Dies ist die Essenz aller buddh­isti­schen Gruppierungen und Schulen. Theravada Buddhis­mus, Mahayana Buddhismus, Zen Buddhis­mus, Tibetanischer Buddh­ismus, welche Art von Budd­hismus Ihr auch bevorzugt, sie un­ter­scheiden sich nur oberflächlich, dem Namen nach, oder in den äußerlichen Ze­remo­nien und Übungen. Aber das Herz ist überall das gle­iche: das Auslöschen von upâdanâ.

            Seid nicht traurig oder enttäuscht und macht Euch nicht selbst das Leben schwer, durch den Gedanken, dass Ihr nicht in der Lage seid, alle Schulen des Buddhismus zu stu­die­ren. Macht Euch keine Sorgen, wenn Ihr den Buddhismus in Tibet, in Sri Lanka, in Burma, in China oder woanders nicht stu­dieren konntet. Es wäre Zeitverschwendung. Es gibt nur eine einzige Essenz oder einen Kern, nämlich den, upâdanâ zu elimi­nieren. Also stu­diert einfach nur die­se eine Sache, das ist genug.

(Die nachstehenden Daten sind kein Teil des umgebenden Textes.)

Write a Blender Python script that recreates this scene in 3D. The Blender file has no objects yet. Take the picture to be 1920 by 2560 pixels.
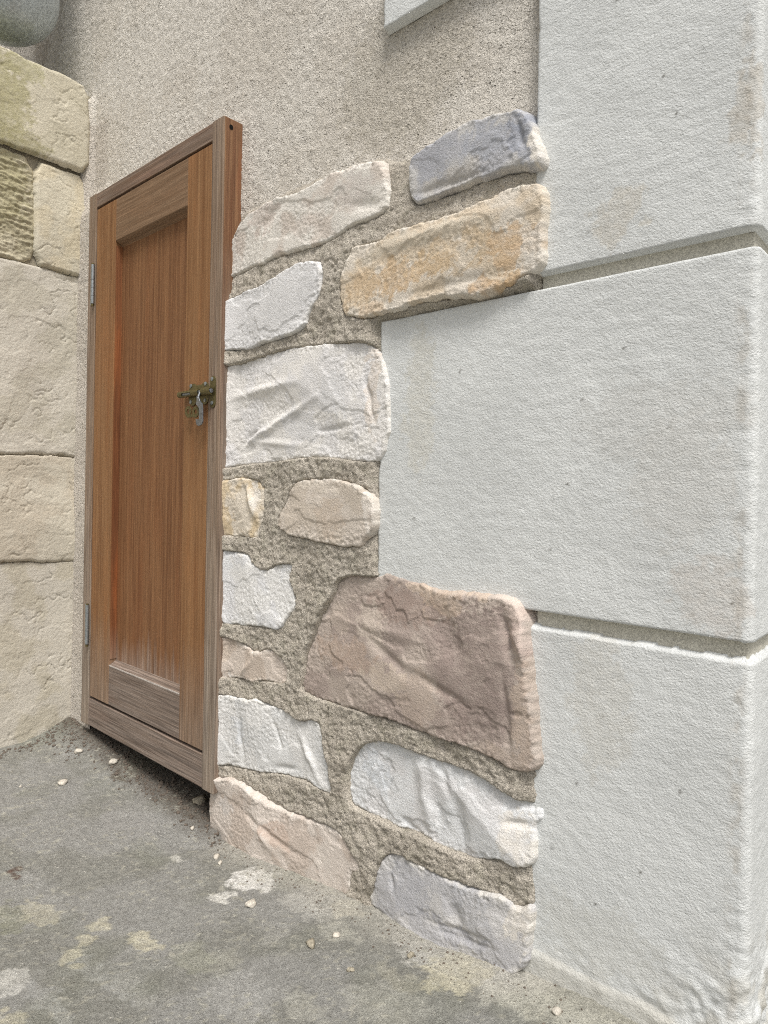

Wenn ihr wirklich ein Experte für Mahayana Buddhismus werden wollt, müsst Ihr Sanskrit lernen. Oder, wenn Ihr Zen gut ver­stehen wo­llt, müsst Ihr chi­nesisch lernen. Um Vajrayana kennen­zu­ler­nen, den Buddhi­smus von Tibet, müsst Ihr tibetisch lernen. Nur die Spra­chen zu ler­nen, wird Euch fast Euer ganzes Leben ko­sten, und doch wer­det Ihr in Wirklichkeit immer noch nichts gelernt ha­ben. Ihr seid immer noch nicht ins Herz des Buddhis­mus vorgedrungen. Ver­steht was das Herz von allen Buddhistischen Schulen ist und lernt nur diese eine Sache: das Auslöschen von upâdanâ. Dann werdet Ihr die Essenz des Buddhismus kennen, gleich ob er Mahayana, Theravada, Zen oder Vajrayana genannt wird. Dies sind nur Oberflächlichkeit, die als neue Entwicklungen her­aufbeschworen werden.

Sogar in der einen Schule des Theravada Buddhismus gibt es viele verschiedene Ausprägungen. Es gibt auch viele verschie­dene Arten von geistiger Kultivation. Da ist die Art Medita­tion aus Burma, bei der das Heben und Senken der Bauchdecke beobachtet wird; da sind die Arten, die auf den Mantras "Samma Araham" und "Buddho, Buddho" basieren, sowie die verschieden­sten anderen Methoden und Techniken. Wenn es sich um eine ric­hti­ge Meditationsart handelt, so ist der Kern einer je­den immer ge­nau der selbe: die Notwendigkeit, upâdanâ aus­zulöschen. Wenn sie noch nicht bis zum Auslöschen von upâdanâ vor­ge­drun­gen ist, ist sie noch nicht das Richtige. Und sie wird auch nicht von Nutzen sein.



[1] Dhamma: Das ’Tragende’, das Gesetz, Naturgesetz, die Lehre des Buddhas, die Gesetzmäßigkeiten, die in dem Universum wirken, die Wahrheit.